Blues guitarist Johnny Winter has died at the age of 70. He died in Zurich on Wednesday July 16th, days after playing the Lovely Days Festival in Austria.

Born in Texas in 1944, Winter began his musical career as a clarinettist before moving on to the guitar. He developed a blues-based style that was heavily influenced by Muddy Waters. The Chess blues star went on to mentor Winters and the two regularly worked together.

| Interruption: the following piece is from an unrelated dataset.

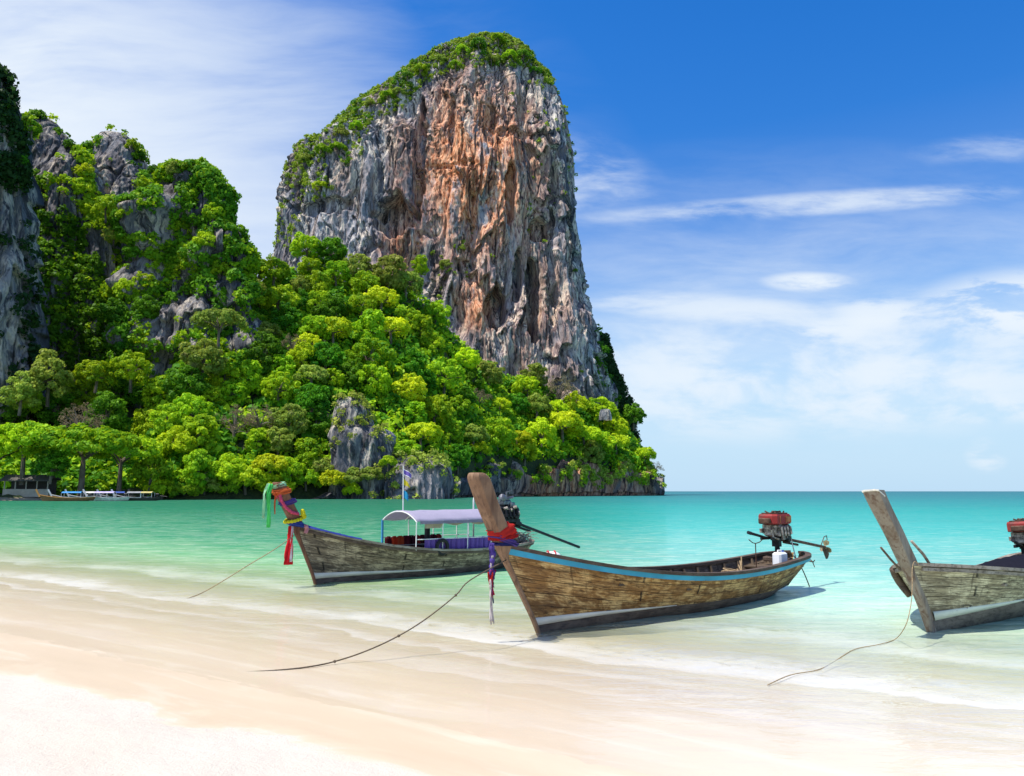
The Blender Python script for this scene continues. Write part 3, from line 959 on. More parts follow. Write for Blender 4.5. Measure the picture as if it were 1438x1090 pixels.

In 1964 Winter worked with Mike Bloomfield and subsequently won a record deal with Columbia. His 1969 LP, ‘The Progressive Blues Experiment’ was hailed as new age blues classic. The album contained a tribute to Muddy Waters along with tracks like ‘Rollin’ And Tumblin” and an energized cover of ‘Good Morning Little Schoolgirl’. Winter – instantly recognizable by his long white hair (he was born an albino) – went on to work with Jimi Hendrix and Janis Joplin. For a time he also worked with his brother, Edgar, but his career stuttered from time to time as he struggled with addiction problems.

The guitarist was due to release a new album in September and he recently commented that he just wanted to be remembered as “a good blues musician but you don’t want to sound like anybody else. I hope I’ve done that. I don’t think anybody else plays like me”.